À travers le drame, faire ses preuves
À l’hiver 2014, un événement tragique survient dans la région, et laisse toute la province sous le choc. Alors qu’elle est responsable de la salle de rédaction, Claudia s’apprête à vivre des jours qui marqueront à jamais son parcours de journaliste.
« Mon patron était en vacances, et c’est moi qui le remplaçais. Le mardi 11 février, il y a eu le triple meurtre sur la rue Sicard. Du point de vue de la nouvelle, c’était beaucoup trop gros pour notre hebdo régional, alors l’équipe du Journal de Montréal est venue nous prêter main-forte », raconte-t-elle.
« Le vendredi de cette même semaine, le directeur de l’information du Journal m’a invitée à aller le rencontrer lorsque je serais de passage dans la métropole. Le lundi suivant, je me suis trouvé une excuse, et je me suis rendue là-bas pour aller lui serrer la main. Le mercredi, son adjoint m’a reçue pour une entrevue, et deux semaines plus tard, je commençais à travailler pour le Journal de Montréal. Donc, d’une certaine façon, ce drame a été déterminant pour la suite de ma carrière », reconnaît Claudia.
Même si elle doit déménager à la hâte et laisser son cercle social derrière elle, la journaliste entame avec enthousiasme le « camp d’entraînement » du Journal de Montréal. En poste le jour, le soir ou les fins de semaine, les premiers mois qu’elle passe au quotidien l’amènent une fois de plus à couvrir une variété de sujets. Malgré tout, c’est encore la justice et les interventions policières qui lui permettent de se démarquer.
« À l’automne 2014, il y a eu le procès Magnotta, et mon collègue affecté aux affaires judiciaires suivait la cause à temps plein. Mon patron m’a alors demandé de m’occuper de tous les autres dossiers liés au palais de justice de Montréal. Cette immersion m’a permis d’apprivoiser rapidement le domaine, à un point tel que je n’ai jamais fait autre chose par la suite », relate-t-elle.

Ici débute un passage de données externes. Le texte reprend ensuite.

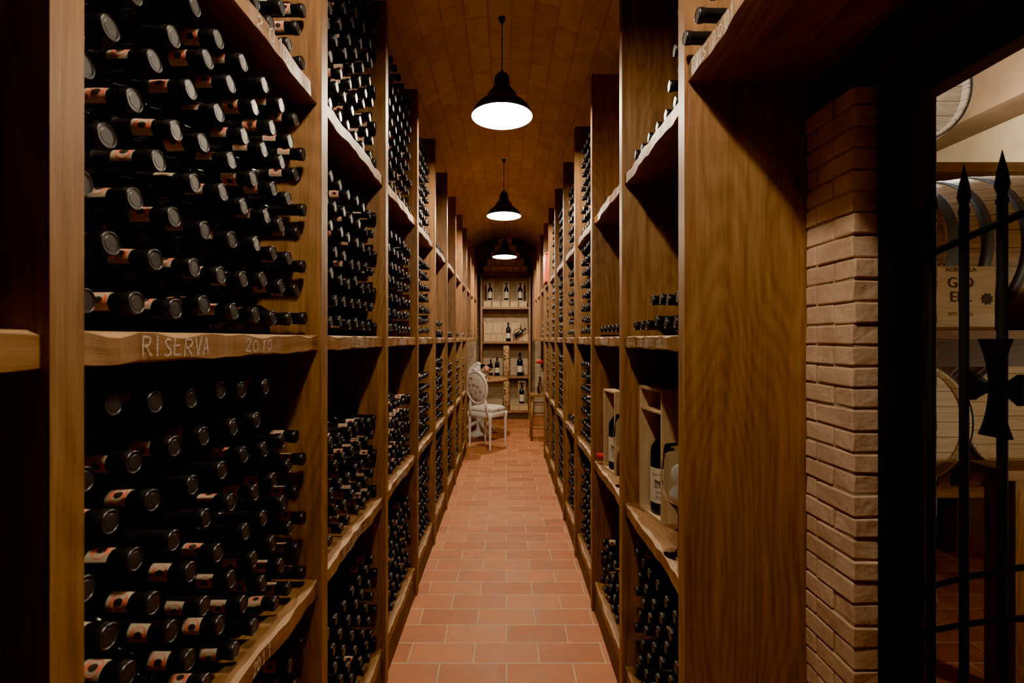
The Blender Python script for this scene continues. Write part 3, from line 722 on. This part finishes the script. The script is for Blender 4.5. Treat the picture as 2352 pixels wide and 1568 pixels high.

De Kuujjuaq à Toronto, en passant par Calgary et les États-Unis, le journalisme judiciaire amène Claudia à faire le tour des palais de justice. Elle estime qu’au cours des années, son métier l’a conduite dans au moins la moitié des tribunaux du Québec. Au printemps 2021, ce travail acharné lui vaut une autre opportunité : joindre le Bureau d’enquête de Québecor Média.
« Quand on est journaliste judiciaire, on a un agenda assez strict en raison des causes que l’on doit suivre. En étant membre du Bureau d’enquête, j’ai toujours un agenda, mais j’ai plus de liberté pour choisir les histoires qui m’intéressent. De plus, je n’ai pas l’obligation de publier chaque jour ; je peux me concentrer sur le travail d’investigation, qui demande plus de temps. Cela donne des dossiers plus étoffés, que le Journal peut mettre de l’avant », explique Claudia.
Sortir du canevas
Pour bien vulgariser l’actualité, les journalistes utilisent un style de rédaction basé sur la concision. Afin de varier les plaisirs, Claudia s’est aussi mise à publier des livres portant sur des cas qui ont marqué son parcours.
« Lors des procès pour agression sexuelle, on voit souvent que la victime et l’agresseur se connaissaient. Pourtant, dans l’affaire que je raconte dans mon premier livre, Le piège : Vingt-quatre heures aux mains d’un prédateur, ce n’était pas le cas. Cette histoire est particulière, parce qu’elle aurait pu arriver à n’importe qui. Je voulais donc lui donner une plus grande diffusion, afin de faire de la prévention », souligne Claudia.
« Dans mon deuxième livre, Le crime parfait, je mets en lumière le travail de maître d’une équipe d’enquêteurs. Pour élucider un double meurtre, ceux-ci ont traité l’affaire avec un niveau de détail fascinant, dans le but d’obtenir les aveux du suspect », complète la journaliste.
Comme il lui reste encore des histoires à raconter, Claudia ne compte pas s’arrêter là. « Il y a d’autres projets de livres dans les cartons », laisse-t-elle tomber sans pouvoir en dire davantage pour le moment.